══ Data
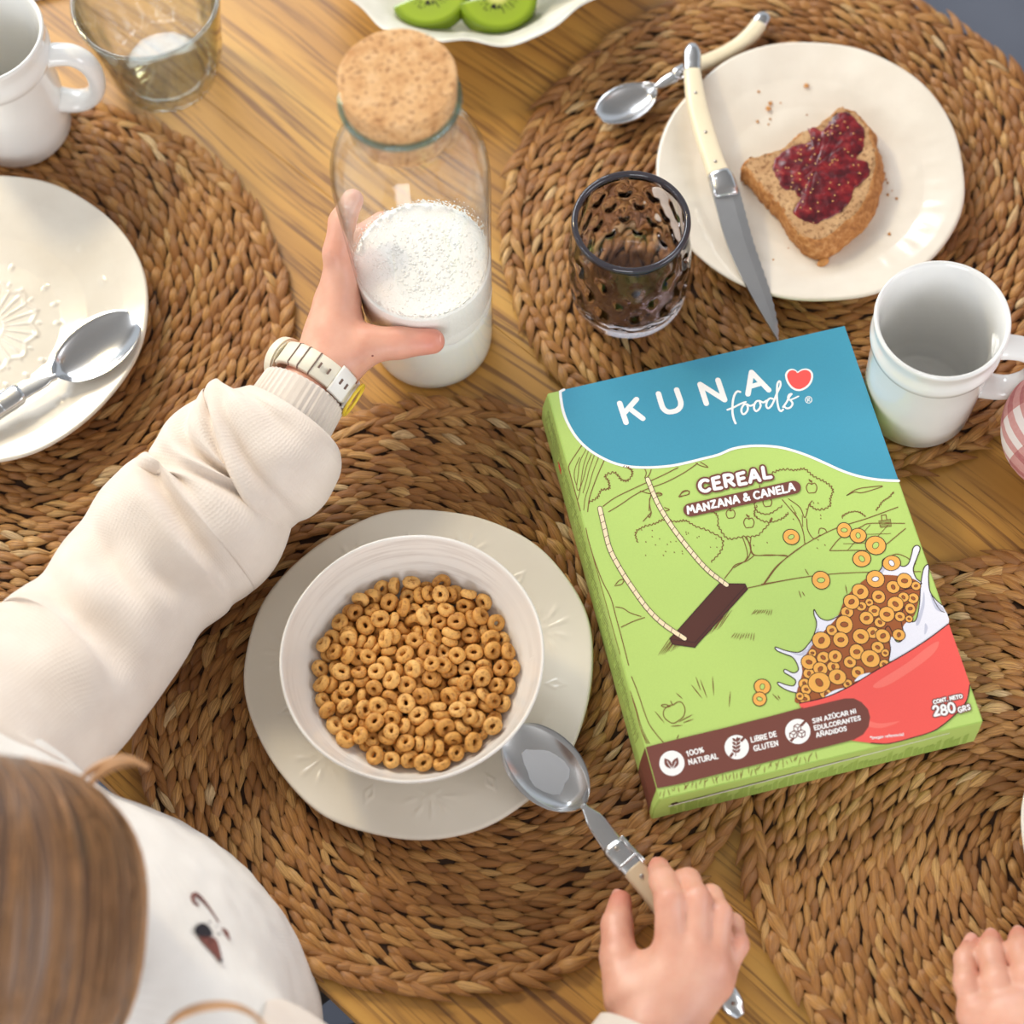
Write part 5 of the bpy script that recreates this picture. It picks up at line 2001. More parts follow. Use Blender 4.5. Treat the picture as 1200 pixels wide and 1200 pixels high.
apple(813, 198, 24, '3')
apple(912, 246, 28, '3')
apple(1012, 135, 24, '3')
apple(606, 1050, 34, '2')
L3([(265, 252), (235, 258), (206, 290), (212, 335), (262, 368), (300, 352), (332, 325), (342, 280), (325, 240), (298, 232), (265, 252)], 44, '5')
L3([(262, 250), (250, 226)], 0, '5')
L3([(250, 262), (215, 248), (190, 256), (215, 266), (250, 262)], 16, '5')
# grass ticks, shading and specks
for a in ([(382, 122), (452, 210)], [(412, 72), (442, 160)], [(440, 90), (482, 205)], [(518, 68), (526, 190)], [(632, 165), (624, 262)], [(285, 175), (326, 212)], [(150, 292), (210, 366)], [(300, 362), (392, 312)], [(330, 365), (398, 342)], [(252, 388), (326, 382)], [(900, 180), (945, 225)], [(935, 190), (950, 215)], [(290, 470), (302, 440)]):
    k.line(C('5', a), tw_ * 1.1, 6, caps=0, taper=True)
for a in ([(285, 495), (296, 528)], [(300, 500), (312, 520)], [(312, 400), (330, 430)], [(490, 470), (498, 510)]):
    k.line(C('4', a), tw_ * 1.1, 6, caps=0, taper=True)
for q in range(30):          # shade under the swing
    u = q / 29
    x, y = 420 + 330 * u, 960 - 150 * u
    k.line(C('3', [(x, y + rg.uniform(0, 14)), (x + 70, y - 105 + rg.uniform(-10, 20))]), tw_ * .8, 4, caps=0, taper=True)
for q in range(9):
    k.line(C('3', [(815 + q * 15, 872 + rg.uniform(-6, 12)), (838 + q * 13, 838)]), tw_ * .8, 4, caps=0, taper=True)
    k.line(C('3', [(925 + q * 13, 735 + rg.uniform(-4, 10)), (950 + q * 11, 712)]), tw_ * .8, 4, caps=0, taper=True)
for q in range(44):          # grass along the lower edge
    x = 190 + q * 23 + rg.uniform(-8, 8)
    y = 805 - (x - 190) * .245
    k.line(C('5', [(x, y - rg.uniform(0, 20)), (x + rg.uniform(-30, 20), y + rg.uniform(15, 55))]), tw_ * .8, 5, caps=0, taper=True)
for q in range(46):
    cr = rg.choice('334')
    x, y = (rg.uniform(330, 740), rg.uniform(270, 420)) if cr == '3' else (rg.uniform(80, 420), rg.uniform(60, 330))
    L3([(x, y), (x + 4, y + 5)], 0, cr, tw_ * 1.1)
k.build('orchard_linework', I_LINE, box, Z + 2 * E5)

# --- swing
seat_ = [(483, 870), (498, 900), (620, 918), (640, 892), (905, 602), (892, 574), (752, 572), (530, 822)]
k = Ink()
k.poly(C('3', seat_))
k.build('swing_seat', I_PLANK, box, Z + 4 * E5)
k = Ink()
k.line(C('3', [(490, 872), (620, 892), (898, 582)]), .0004, caps=0)
k.line(C('3', seat_ + seat_[:1]), .0005)
k.build('seat_outline', I_DARK, box, Z + 5 * E5)
ropes = ([(106, 165), (130, 270), (160, 385), (220, 500), (300, 622), (370, 715), (450, 792), (565, 870)], [(364, 8), (420, 140), (500, 270), (600, 400), (690, 500), (792, 580)])
for r_ in ropes:
    k = Ink()
    k.line(C('3', r_), .0031, 60)
    k.build('rope_outline', I_DARK, box, Z + 5.5 * E5)
for r_ in ropes:
    k = Ink()
    k.line(C('3', r_), .0024, 60)
    k.build('swing_rope', I_CREAM, box, Z + 6 * E5)
k = Ink()
for r_ in ropes:
    p = smooth_pts(C('3', r_), 60)
    for i in range(3, 58, 3):
        d = p[i + 1] - p[i - 1]
        d /= np.hypot(*d)
        nrm = np.array((-d[1], d[0])) * .0012
        k.line([p[i] - nrm + d * .0004, p[i] + nrm - d * .0004], .0003, caps=0)
k.build('rope_marks', I_DARK, box, Z + 7 * E5)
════
→ The problem
Retype the whole listing, keeping every line identical and omitting all pictures.

→ Task result
Write part 5 of the bpy script that recreates this picture. It picks up at line 2001. More parts follow. Use Blender 4.5. Treat the picture as 1200 pixels wide and 1200 pixels high.
apple(813, 198, 24, '3')
apple(912, 246, 28, '3')
apple(1012, 135, 24, '3')
apple(606, 1050, 34, '2')
L3([(265, 252), (235, 258), (206, 290), (212, 335), (262, 368), (300, 352), (332, 325), (342, 280), (325, 240), (298, 232), (265, 252)], 44, '5')
L3([(262, 250), (250, 226)], 0, '5')
L3([(250, 262), (215, 248), (190, 256), (215, 266), (250, 262)], 16, '5')
# grass ticks, shading and specks
for a in ([(382, 122), (452, 210)], [(412, 72), (442, 160)], [(440, 90), (482, 205)], [(518, 68), (526, 190)], [(632, 165), (624, 262)], [(285, 175), (326, 212)], [(150, 292), (210, 366)], [(300, 362), (392, 312)], [(330, 365), (398, 342)], [(252, 388), (326, 382)], [(900, 180), (945, 225)], [(935, 190), (950, 215)], [(290, 470), (302, 440)]):
    k.line(C('5', a), tw_ * 1.1, 6, caps=0, taper=True)
for a in ([(285, 495), (296, 528)], [(300, 500), (312, 520)], [(312, 400), (330, 430)], [(490, 470), (498, 510)]):
    k.line(C('4', a), tw_ * 1.1, 6, caps=0, taper=True)
for q in range(30):          # shade under the swing
    u = q / 29
    x, y = 420 + 330 * u, 960 - 150 * u
    k.line(C('3', [(x, y + rg.uniform(0, 14)), (x + 70, y - 105 + rg.uniform(-10, 20))]), tw_ * .8, 4, caps=0, taper=True)
for q in range(9):
    k.line(C('3', [(815 + q * 15, 872 + rg.uniform(-6, 12)), (838 + q * 13, 838)]), tw_ * .8, 4, caps=0, taper=True)
    k.line(C('3', [(925 + q * 13, 735 + rg.uniform(-4, 10)), (950 + q * 11, 712)]), tw_ * .8, 4, caps=0, taper=True)
for q in range(44):          # grass along the lower edge
    x = 190 + q * 23 + rg.uniform(-8, 8)
    y = 805 - (x - 190) * .245
    k.line(C('5', [(x, y - rg.uniform(0, 20)), (x + rg.uniform(-30, 20), y + rg.uniform(15, 55))]), tw_ * .8, 5, caps=0, taper=True)
for q in range(46):
    cr = rg.choice('334')
    x, y = (rg.uniform(330, 740), rg.uniform(270, 420)) if cr == '3' else (rg.uniform(80, 420), rg.uniform(60, 330))
    L3([(x, y), (x + 4, y + 5)], 0, cr, tw_ * 1.1)
k.build('orchard_linework', I_LINE, box, Z + 2 * E5)

# --- swing
seat_ = [(483, 870), (498, 900), (620, 918), (640, 892), (905, 602), (892, 574), (752, 572), (530, 822)]
k = Ink()
k.poly(C('3', seat_))
k.build('swing_seat', I_PLANK, box, Z + 4 * E5)
k = Ink()
k.line(C('3', [(490, 872), (620, 892), (898, 582)]), .0004, caps=0)
k.line(C('3', seat_ + seat_[:1]), .0005)
k.build('seat_outline', I_DARK, box, Z + 5 * E5)
ropes = ([(106, 165), (130, 270), (160, 385), (220, 500), (300, 622), (370, 715), (450, 792), (565, 870)], [(364, 8), (420, 140), (500, 270), (600, 400), (690, 500), (792, 580)])
for r_ in ropes:
    k = Ink()
    k.line(C('3', r_), .0031, 60)
    k.build('rope_outline', I_DARK, box, Z + 5.5 * E5)
for r_ in ropes:
    k = Ink()
    k.line(C('3', r_), .0024, 60)
    k.build('swing_rope', I_CREAM, box, Z + 6 * E5)
k = Ink()
for r_ in ropes:
    p = smooth_pts(C('3', r_), 60)
    for i in range(3, 58, 3):
        d = p[i + 1] - p[i - 1]
        d /= np.hypot(*d)
        nrm = np.array((-d[1], d[0])) * .0012
        k.line([p[i] - nrm + d * .0004, p[i] + nrm - d * .0004], .0003, caps=0)
k.build('rope_marks', I_DARK, box, Z + 7 * E5)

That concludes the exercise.